By Linear Interpolation I am not getting a close solution, i.e. First, I calculated the discount rates for the T-Bill and T-note, (0.962, 0.9284 respectively, therefore I have obtained the Spot Rates (3,95%; 7.71%, respectively) I have 2 years, i.e T1=1 T2=2 and T= 18 Months (1.8y) The Linear interpolation formula : {(T2-T) x R(0.1) + (T-T1) R(0,2) } / (T2-T1), thus: (2-1,8) x 3,95%+ (0,8 x 7,71%) equals to 6,958%.
I get 3.9118% BEY for the T-Bill and 3.7904% BEY for the T-Note. Your calculation of the 2-year spot rate is way off.
I’m not sure if by 18-month discount rate they mean the spot rate or the par rate. I would think that they mean the par rate as computing the spot rates will be very difficult, given that you don’t have prices for 6-month and 18-month bonds.
Finally, 18 months is 1.5 years, not 1.8 years, so the weights on your interpolation are incorrect; they should be 0.5 and 0.5.

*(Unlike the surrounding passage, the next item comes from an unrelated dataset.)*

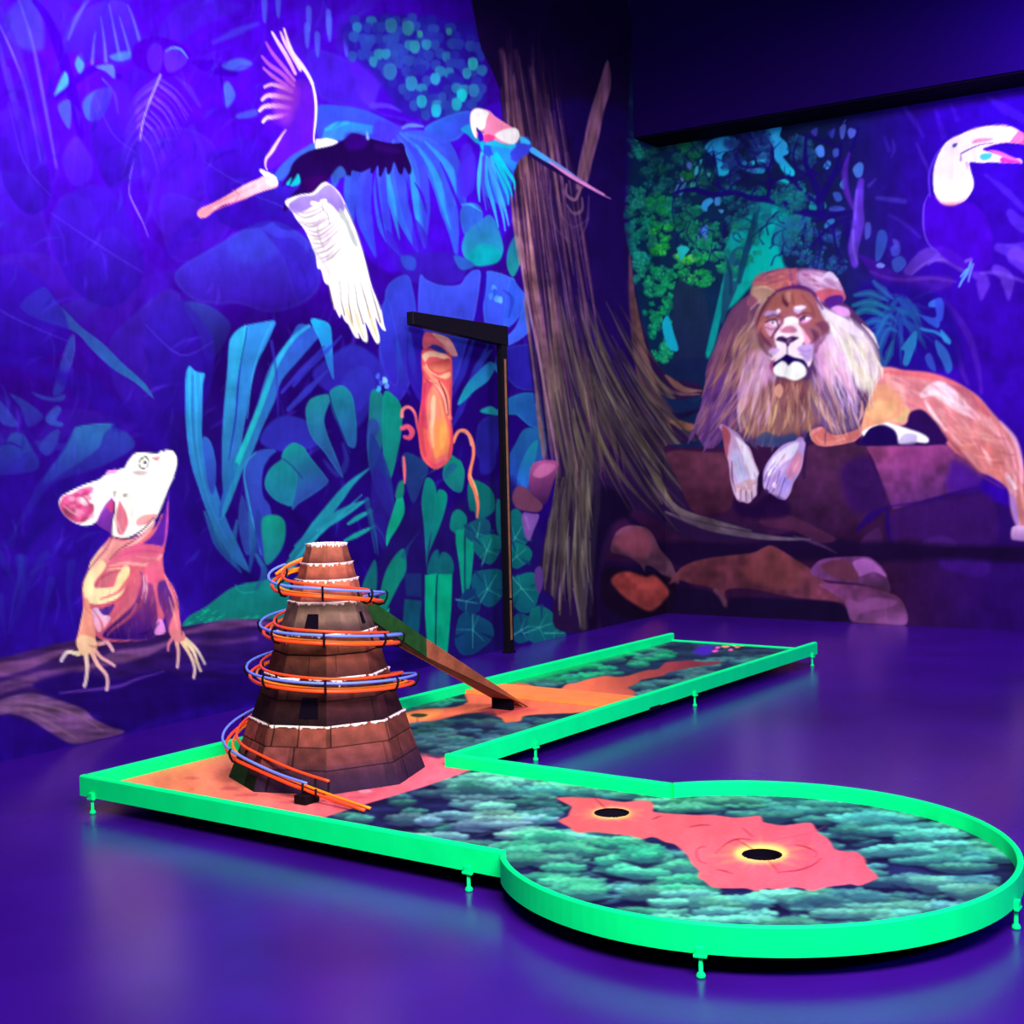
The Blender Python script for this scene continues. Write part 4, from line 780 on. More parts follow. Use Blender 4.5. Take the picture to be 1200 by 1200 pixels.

You are correct, 1,5 equals 18 months (I have made a tragic mistake), therefore the solution is d: 5,83 %. Try plugging it and you will get the correct answer. Remember we need to get R(0,15), using linear interpolation, If I understood well the model, which it is not very often used in practice. I think that you have made a mistake regarding the 2y spot rate.We can solve it as:
We know already that the first bond is a zero coupon bond i.e his discount factor equals to 0.962. Now, let’s work on the second one. 100,4= 4 (coupon rate) x B(0,1) + 104 (Face value plus the final coupon) x B(0,2) We plug the value of B(0,1) therefore B(0,2) is solved as a linear equation, whereas the value of B(0,2) is then used to get the value of R(0,2).